Notre Dame coach Mike Brey strode into his post-game press conference Monday night at Verizon Center and immediately joked about getting the ensuing ordeal over with so he could get home.
It was two hours too late for that, for he’d watched No. 9 Georgetown smother and cover the No. 20 Fighting Irish from start to finish in a 59-41 rout.
“That may be the best defensive team we played against this season,” Brey marveled.
He would receive few arguments for the contrary as the Hoyas (22-6, 12-5 Big East) continued their defensive rebirth in the wake of a miserable setback less than a week ago.

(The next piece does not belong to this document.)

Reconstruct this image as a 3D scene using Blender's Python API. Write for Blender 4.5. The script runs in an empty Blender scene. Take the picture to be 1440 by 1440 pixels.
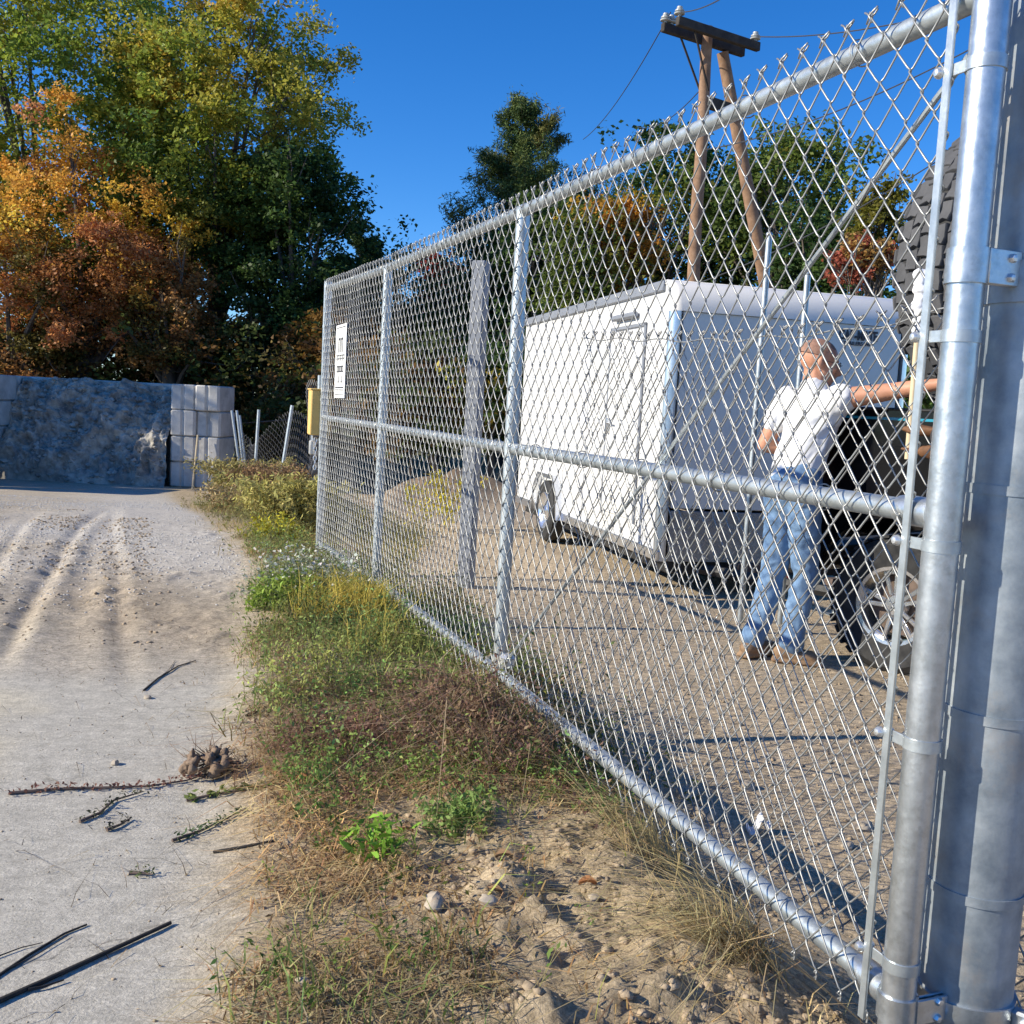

That Georgetown team — the one that dropped an 18-point decision at Seton Hall — showed the hallmarks of the late-season fades that have so afflicted the program in recent years. It was the veterans who played their final home game Monday who so badly wanted to endure a similar fate who helped turn it around.
Jason Clark scored 13 points and helped fluster the Irish (20-10, 12-5) on the perimeter. Henry Sims (12 points, six rebounds, five assists) was the nexus of the offense, as he usually is when Georgetown plays near an optimal level.
It was the second straight game the Hoyas held an opponent to less than 50 points and the fourth time in five home contests.
“When we play defense like we have the last couple games, you have to be happy with that,” Sims said.
That goes for everyone, including coach John Thompson III, whose team will clinch a top four seed and double bye in next week’s Big East tournament with either a win at Marquette on Saturday or a loss by either Notre Dame or South Florida plus a Cincinnati loss.
Thompson was uninterested in such matters Monday, instead pleased with the Hoyas followed up a 67-46 deconstruction of Villanova with an efficient, fundamentally sound breakdown just a few days removed from seeing a nine-game winning streak end.
“If we defend and we rebound, we’ll score enough points to win,” Thompson said.
Such assurances seemed to settle in with the Hoyas over the last week as they re-asserted themselves. The reason for the turnaround seemed obvious enough.
“A tough loss — an embarrassing loss,” Clark said. “We knew we had to step up our defensive intensity.”
There was little doubt the Hoyas did so against the Irish, who were held to their lowest output since a 61-41 loss to Washington State in the 2008 NCAA tournament. Even as the game slogged along — there were more than four scoreless minutes when the teams were tied at 11 in the first half — Georgetown’s defense was stifling.
Eventually, the Hoyas built a 28-18 lead at the break, an edge that looked insurmountable based on both Georgetown’s effective play and the undermanned Irish’s preferred methodical pace.
That perception was reality; Notre Dame never closed within two possessions the rest of the way. When Georgetown wasn’t harassing them, the Irish were missing open shots with regularity and not doing much else to help themselves.
“The karma wasn’t good tonight, and a lot of that was Georgetown’s doing,” Brey said. “They got the 50/50 balls [and] putbacks. We couldn’t defensive rebound.”
Georgetown could do that, and a whole lot more. Eventually, it ended for Brey and the Irish, and the return trip to South Bend couldn’t come soon enough.
The Hoyas crafted yet another response to last week’s low moment, provided an all-around effort to silence another strong team and offered yet more reason to think this bunch won’t bow out quietly in March like their recent predecessors.
“This is definitely how we can play defense,” Clark said. “This is what I’m striving for. We had some games in the past when we played defense like this. I think if we play defense like this every single game, we’ll be a very good team.”